Kararı, davalı temyiz etmiştir.
.../...
-2-
HMK’nun 281.maddesinde, tarafların, bilirkişi raporunda eksik gördükleri hususların, bilirkişiye tamamlattırılmasını; belirsizlik gösteren hususlar hakkında ise bilirkişinin açıklama yapmasının sağlanmasını veya yeni bilirkişi atanmasını mahkemeden talep edebilecekleri; mahkeme, bilirkişi raporundaki eksiklik yahut belirsizliğin tamamlanması veya açıklığa kavuşturulmasını sağlamak için, bilirkişiden ek rapor alabileceği; ayrıca gerçeğin ortaya çıkması için gerekli görürse, yeni görevlendireceği bilirkişi aracılığıyla, tekrar inceleme de yaptırabileceği açıklanmıştır.
Somut olaya gelince; mahkemece bilgisine başvurulan mali müşavir bilirkişi tarafından düzenlenen raporda, sadece gecikme zammı hesaplanmış, mahkemece davacının ödemesi gereken elektrik bedeli yönünden ayrıca inceleme yaptırılmamıştır. Mahkemece davacının ödemesi gereken elektrik bedelinin uzman bilirkişilere ayrıca ve denetime elverişli bir şekilde hesaplanması gerektiği kuşkusuzdur.

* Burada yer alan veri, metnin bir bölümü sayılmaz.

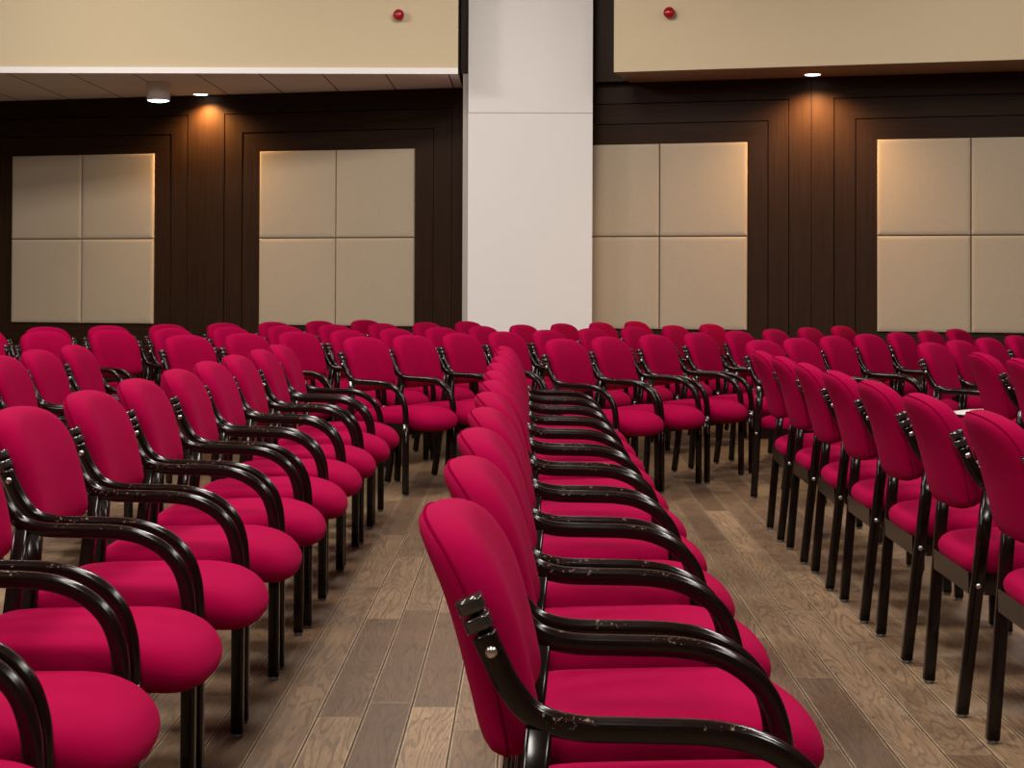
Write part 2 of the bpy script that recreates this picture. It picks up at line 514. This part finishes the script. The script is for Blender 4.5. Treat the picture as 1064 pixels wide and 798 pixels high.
# ------------------------------------------------------------------ room shell
H = 4.2
BETA = math.atan(.2587)
WM = Matrix.Translation((0, 14, 0)) @ Matrix.Rotation(-BETA, 4, 'Z')     # wall frame: x along the wall, -y out of it
def wall_xy(u, off): 
    p = WM @ Vector((u, -off, 0)); return (p.x, p.y)
XL, XR, YF = -7.0, 7.0, -3.5
YL = 14-.2587*XL; YR = 14-.2587*XR
bm = bmesh.new(); bm.faces.new([bm.verts.new(v) for v in ((XL, YF, 0), (XR, YF, 0), (XR, YR, 0), (XL, YL, 0))])
structure(link('floor', bm, FLOOR, smooth=False))
bm = bmesh.new(); bm.faces.new([bm.verts.new(v) for v in ((XL, YF, H), (XL, YL, H), (XR, YR, H), (XR, YF, H))])
structure(link('ceiling', bm, CEIL, smooth=False))
bm = bmesh.new(); box(bm, XL-.12, XL, YF, YL, 0, H); structure(link('wall_left', bm, PLASTER, smooth=False))
bm = bmesh.new(); box(bm, XR, XR+.12, YF, YR, 0, H); structure(link('wall_right', bm, PLASTER, smooth=False))
bm = bmesh.new(); box(bm, XL-.12, XR+.12, YF-.12, YF, 0, H); structure(link('wall_front', bm, PLASTER, smooth=False))
bm = bmesh.new(); box(bm, -7.4, 7.4, 0, .12, 0, H); structure(link('wall_back', bm, WV, smooth=False, matrix=WM))

# panelled timber wall: tiles in stepped frames, pilasters between
Z0, ZM, Z1 = .760, 1.549, 2.337
CENT = [-6.845, -4.309, -1.775, 1.150, 3.688, 6.226]
def ring(bm, uc, hw, z0, z1, w, y, yd):
    """mitred picture frame, inner half width hw, ring width w, face at y"""
    i = [(uc-hw, z0), (uc+hw, z0), (uc+hw, z1), (uc-hw, z1)]
    o = [(uc-hw-w, z0-w), (uc+hw+w, z0-w), (uc+hw+w, z1+w), (uc-hw-w, z1+w)]
    iv = [bm.verts.new((a, y, b)) for a, b in i]; ov = [bm.verts.new((a, y-.006, b)) for a, b in o]
    ib = [bm.verts.new((a, yd, b)) for a, b in i]; ob = [bm.verts.new((a, yd, b)) for a, b in o]
    for k in range(4):
        k2 = (k+1) % 4; mi = 1 if k % 2 == 0 else 0
        for f in ((iv[k], iv[k2], ov[k2], ov[k]), (iv[k], iv[k2], ib[k2], ib[k]), (ov[k], ov[k2], ob[k2], ob[k])):
            bm.faces.new(f).material_index = mi
tn = 1
for uc in CENT:
    bm = bmesh.new()
    ring(bm, uc, .744, Z0-.004, Z1+.004, .165, -.022, 0)
    ring(bm, uc, .744+.172, Z0-.176, Z1+.176, .165, -.034, 0)
    ring(bm, uc, .744+.344, Z0-.348, Z1+.348, .1785, -.046, 0)
    structure(link('trim_%d' % tn, bm, [WV, WH], smooth=False, matrix=WM)); tn += 1
# padded tiles
def tile_mesh(w, h):
    bm = bmesh.new()
    out = chaikin([(-w/2, -h/2), (-w/2+.004, -h/2), (w/2-.004, -h/2), (w/2, -h/2), (w/2, -h/2+.004), (w/2, h/2-.004), (w/2, h/2), (w/2-.004, h/2), (-w/2+.004, h/2), (-w/2, h/2), (-w/2, h/2-.004), (-w/2, -h/2+.004)], 1)
    prof = [(0, 0), (.985, 0), (1, .004), (1, .030), (.996, .038), (.988, .043), (.97, .046), (.9, .047), (0, .047)]
    cushion(bm, out, prof, lambda u, v, hh: Vector((u, -hh, v)))
    return bm
NAMES = {1: 'far left', 2: 'centre left', 3: 'centre right', 4: 'far right'}
proto_tile = None
for ci, uc in enumerate(CENT):
    if ci not in NAMES: continue
    for su, ul in ((-1, 'left'), (1, 'right')):
        for sz, zl in ((1, 'upper'), (-1, 'lower')):
            if proto_tile is None:
                o = proto_tile = link('padded_wall_tile', tile_mesh(.736, .784), PANEL)
            else:
                o = proto_tile.copy(); COL.objects.link(o)
            o.matrix_world = WM @ Matrix.Translation((uc+su*.3705, -.0, ZM+sz*.3945))
            tag(o, 'beige padded wall tile, %s %s of the %s block of four' % (zl, ul, NAMES[ci]), 'wall panel', 'padded tiles on the timber wall')

# left bulkhead over the rear rows: pale front, tiled underside
bx1 = -.587
bm = bmesh.new()
prism(bm, [(XL, 13.2), (bx1, 13.2), (bx1, 14-.2587*bx1), (XL, YL)], 2.86, H, mi_side=[0, 2, 2, 0], mi_bot=1)
structure(link('wall_upper_left', bm, [BEIGE, SOFFIT, WV], smooth=False))
bm = bmesh.new(); box(bm, XL, bx1, 13.175, 13.2, 2.858, 2.908)
structure(link('trim_%d' % tn, bm, WHITE, smooth=False)); tn += 1
# right bulkhead, parallel to the timber wall
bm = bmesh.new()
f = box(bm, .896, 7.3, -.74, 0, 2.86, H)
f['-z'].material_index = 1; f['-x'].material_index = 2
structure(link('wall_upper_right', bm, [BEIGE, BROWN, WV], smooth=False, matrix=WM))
bm = bmesh.new(); box(bm, .50, .896, -.16, 0, 2.86, H)
structure(link('trim_%d' % tn, bm, WV, smooth=False, matrix=WM)); tn += 1
# column and the pale strip beside it
bm = bmesh.new(); prism(bm, [(-.513, 13.5), (.528, 13.5), (.528, 14-.2587*.528), (-.513, 14-.2587*-.513)], 0, H)
structure(link('wall_column', bm, COLM, smooth=False))
bm = bmesh.new(); box(bm, -.566, -.514, 13.72, 14.13, 0, 2.93)
structure(link('trim_%d' % tn, bm, GREYT, smooth=False)); tn += 1
bm = bmesh.new(); box(bm, -.585, -.514, 13.72, 14.13, 2.932, H)
structure(link('trim_%d' % tn, bm, WV, smooth=False)); tn += 1

# ------------------------------------------------------------------ fixtures
def beacon(matrix, label):
    root = empty('alarm_beacon', (0, 0, 0)); root.matrix_world = matrix
    bm = bmesh.new(); lathe(bm, [(.001, 0), (.036, 0), (.040, .006), (.040, .020), (.036, .024)], 28, 'y'); link('base', bm, REDP, root)
    bm = bmesh.new(); lathe(bm, [(.046*math.cos(a), .050+.032*math.sin(a)) for a in [R(-62+k*151/14) for k in range(15)]]+[(.0005, .082)], 28, 'y'); link('dome', bm, REDP, root)
    tag(root, label, 'alarm', 'alarm beacons')
beacon(Matrix.Translation((-1.072, 13.2, 3.338)), 'small round red alarm beacon on the left beige bulkhead')
beacon(WM @ Matrix.Translation((1.354, -.74, 3.318)), 'small round red alarm beacon on the right beige bulkhead')

r = empty('surface_downlight', (-3.185, 13.80, 2.86))
bm = bmesh.new(); lathe(bm, [(.001, 0), (.098, 0), (.100, -.004), (.100, -.150), (.096, -.155), (.090, -.156), (.088, -.150)], 36); link('housing', bm, WHITE, r)
bm = bmesh.new(); lathe(bm, [(.001, -.148), (.0885, -.148), (.0885, -.156), (.060, -.166), (.001, -.170)], 32); link('lens', bm, LENSW, r)
tag(r, 'white cylindrical surface mounted downlight under the left bulkhead', 'ceiling light')
def recessed(x, y, label):
    r = empty('recessed_downlight', (x, y, 2.86))
    bm = bmesh.new(); lathe(bm, [(.062, 0), (.080, 0), (.080, -.005), (.070, -.010), (.062, -.008)], 32); link('trim_ring', bm, WHITE, r)
    bm = bmesh.new(); lathe(bm, [(.001, -.004), (.064, -.004), (.062, -.009), (.001, -.016)], 32); link('lens', bm, LENSW, r)
    tag(r, label, 'ceiling light', 'recessed downlights by the timber wall')
recessed(-2.985, 14.60, 'recessed round downlight beside the white cylinder lamp, left of the column')
recessed(2.300, 13.13, 'recessed round downlight under the right bulkhead, right of the column')

# ------------------------------------------------------------------ light
def spot(loc, e, col, size=165, blend=.7, rad=.04):
    l = bpy.data.lights.new('spot', 'SPOT'); l.energy = e; l.color = col; l.spot_size = R(size); l.spot_blend = blend; l.shadow_soft_size = rad
    o = bpy.data.objects.new('spot', l); COL.objects.link(o); o.location = loc
spot((-2.96, 14.60, 2.80), 150, (1, .55, .19), 150, 1, .03)
spot((2.300, 13.13, 2.80), 165, (1, .55, .22), 150, 1, .03)
spot((-3.185, 13.80, 2.69), 20, (1, .86, .62), 110, .6)
def area(loc, sx, sy, e, col=(1, .95, .88), rot=(0, 0, 0)):
    l = bpy.data.lights.new('panel_or_wash_light', 'AREA'); l.shape = 'RECTANGLE'; l.size = sx; l.size_y = sy; l.energy = e; l.color = col
    o = bpy.data.objects.new('panel_or_wash_light', l); COL.objects.link(o); o.location = loc; o.rotation_euler = rot
for x in (-3.6, -.4, 2.8):
    for y in (-.5, 2.6, 5.7, 8.8):
        area((x, y, 4.1), .6, 1.2, {-3.6: 98, -.4: 88, 2.8: 78}[x])
for x, e in ((-3.6, 72), (-.2, 46), (3.4, 18)):  # tilted washers, added to brighten the column, bulkheads and wall tiles
    area((x, 10.6, 4.1), 1.0, .4, e, (1, .93, .84), (R(50), 0, 0))

w = bpy.data.worlds.new('world'); sc.world = w; w.use_nodes = True
w.node_tree.nodes['Background'].inputs[0].default_value = (.5, .5, .5, 1); w.node_tree.nodes['Background'].inputs[1].default_value = .05

# ------------------------------------------------------------------ camera
F, CH, YAW, PITCH, ROLL, SY = 1677.5, 1.133, -.0105, .0141, .0038, -126.4
cam = bpy.data.cameras.new('camera'); cam.sensor_fit = 'HORIZONTAL'; cam.sensor_width = 36; cam.lens = F/1064*36
cam.shift_y = SY/1064; cam.clip_start = .05
co = bpy.data.objects.new('camera', cam); COL.objects.link(co)
fwd = Vector((math.sin(YAW)*math.cos(PITCH), math.cos(YAW)*math.cos(PITCH), math.sin(PITCH)))
rt = Vector((math.cos(YAW), -math.sin(YAW), 0)); up = rt.cross(fwd)
r2 = rt*math.cos(ROLL)+up*math.sin(ROLL); u2 = up*math.cos(ROLL)-rt*math.sin(ROLL)
M = Matrix((r2, u2, -fwd)).transposed().to_4x4(); M.translation = (0, 0, CH)
co.matrix_world = M
sc.camera = co
sc.view_settings.view_transform = 'Standard'
sc.view_settings.look = 'None'
sc.view_settings.exposure = 0
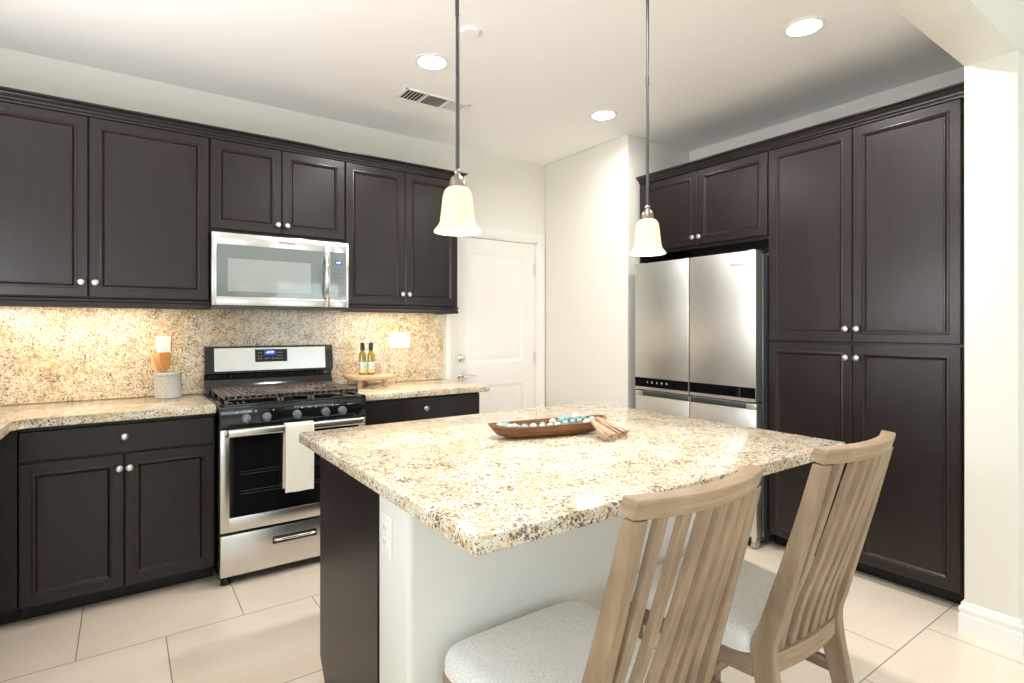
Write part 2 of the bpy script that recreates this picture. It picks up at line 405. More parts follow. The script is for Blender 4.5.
# ------------------------------------------------------------------ door with casing
casing = MB()
cp = [(0, 0), (0.0, 0.018), (0.02, 0.022), (0.055, 0.016), (0.062, 0.010), (0.075, 0.010), (0.075, 0)]
def case_loop(z):  # outer / inner frame swept round the opening
    return z
inner = [(DX0, 0), (DX0, DZ), (DX1, DZ), (DX1, 0)]
mit = [(-1, 0), (-1, 1), (1, 1), (1, 0)]
loops = [[(x + mx_ * (0.075 - o), Yw - d, z + mz * (0.075 - o)) for o, d in cp] for (x, z), (mx_, mz) in zip(inner, mit)]
casing.loft(loops)
casing.box(DX0 - 0.001, DX0 + 0.012, Yw - 0.001, Yw + 0.13, 0, DZ).box(DX1 - 0.012, DX1 + 0.001, Yw - 0.001, Yw + 0.13, 0, DZ).box(DX0, DX1, Yw - 0.001, Yw + 0.13, DZ - 0.012, DZ + 0.001)
struct(casing.build('trim_1', 'doorpaint'))
def inset_panel(mb, x0, x1, z0, z1, y, rings):
    """ rectangular nested rings; (inset, depth towards +y) """
    loops = []
    for ins, dep in rings:
        loops.append([(x0 + ins, y + dep, z0 + ins), (x1 - ins, y + dep, z0 + ins), (x1 - ins, y + dep, z1 - ins), (x0 + ins, y + dep, z1 - ins)])
    mb.loft(loops, cap=False); vs = loops[-1]
    f = mb.bm.faces.new([mb.bm.verts.new(p) for p in vs]); mb._m([f])
door = MB(); yd = Yw + 0.012
sx0, sx1, sz1 = DX0 + 0.014, DX1 - 0.014, DZ - 0.015
pans = [(sx0 + 0.125, sx1 - 0.125, 1.02, 1.925), (sx0 + 0.125, sx1 - 0.125, 0.2, 0.845)]
xs = [sx0, pans[0][0], pans[0][1], sx1]
door.box(xs[0], xs[1], yd, yd + 0.04, 0.008, sz1).box(xs[2], xs[3], yd, yd + 0.04, 0.008, sz1)
door.box(xs[1], xs[2], yd, yd + 0.04, pans[0][3], sz1).box(xs[1], xs[2], yd, yd + 0.04, pans[1][3], pans[0][2]).box(xs[1], xs[2], yd, yd + 0.04, 0.008, pans[1][2])
for p_ in pans: inset_panel(door, p_[0], p_[1], p_[2], p_[3], yd, [(0, 0), (0.006, 0.001), (0.016, 0.010), (0.024, 0.011), (0.055, 0.003), (0.06, 0.002)])
d1 = struct(door.build('door_1', 'doorpaint'))
hw = MB(); hw.lathe([(0.0, 0.0), (0.031, 0), (0.032, 0.006), (0.026, 0.014), (0.020, 0.020), (0.0, 0.021)], (2.20, yd, 1.07), (0, -1, 0), 24)
hw.box(2.196, 2.204, yd - 0.034, yd - 0.018, 1.05, 1.09, 0.002); hw.build('deadbolt', 'chrome', d1)
hw = MB(); hw.lathe([(0.0, 0), (0.033, 0), (0.033, 0.006), (0.026, 0.012), (0.012, 0.014), (0.012, 0.045), (0.0, 0.046)], (2.20, yd, 0.925), (0, -1, 0), 24)
hw.tube([(2.195, yd - 0.042, 0.925), (2.23, yd - 0.045, 0.930), (2.27, yd - 0.044, 0.930), (2.315, yd - 0.040, 0.924)], [0.011, 0.009, 0.008, 0.007], 10); hw.build('lever_handle', 'chrome', d1)
for z in (0.25, 1.05, 1.82):
    MB().cyl((DX1 - 0.012, yd - 0.006, z - 0.05), (DX1 - 0.012, yd - 0.006, z + 0.05), 0.008, seg=10).box(DX1 - 0.03, DX1 - 0.006, yd - 0.003, yd + 0.001, z - 0.05, z + 0.05).build('hinge', 'nickel', d1)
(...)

Hal böyle olunca, mahkemece yukarıda açıklanan maddi ve hukuki olgular gözetilerek, mahkemece öncelikle dosyanın önceki bilirkişi dışında oluşturulacak ve aralarında elektrik mühendisi ve mali müşavirin de bulunduğu üç kişilik uzman bilirkişi kuruluna verilmesi, bilirkişi heyetinden davalı kurumun davacı taraftan isteyebileceği alacak miktarının 6111. sayılı kanun hükümlerine ilişkin taraf itirazları da değerlendirilek; hesaplanması konusunda denetime elverişli bir rapor alınması, davalının tahsilini istemekte haklı olduğu alacak miktarının bu şekilde belirlenmesi, daha sonra toplanan ve toplanacak tüm deliller birlikte değerlendirilerek sonucuna göre karar verilmesi gerekirken, yetersiz bilirkişi raporu benimsenerek karar verilmesi usul ve yasaya aykırı olup bozmayı gerektirmiştir.
Bu itibarla yukarıda açıklanan esaslar gözönünde tutulmaksızın yazılı şekilde hüküm tesisi isabetsiz, temyiz itirazları bu nedenlerle yerinde olduğundan kabulü ile hükmün HUMK.nun 428.maddesi gereğince BOZULMASINA ve peşin alınan temyiz harcının istek halinde temyiz edene iadesine, 05.12.2013 tarihinde oybirliğiyle karar verildi.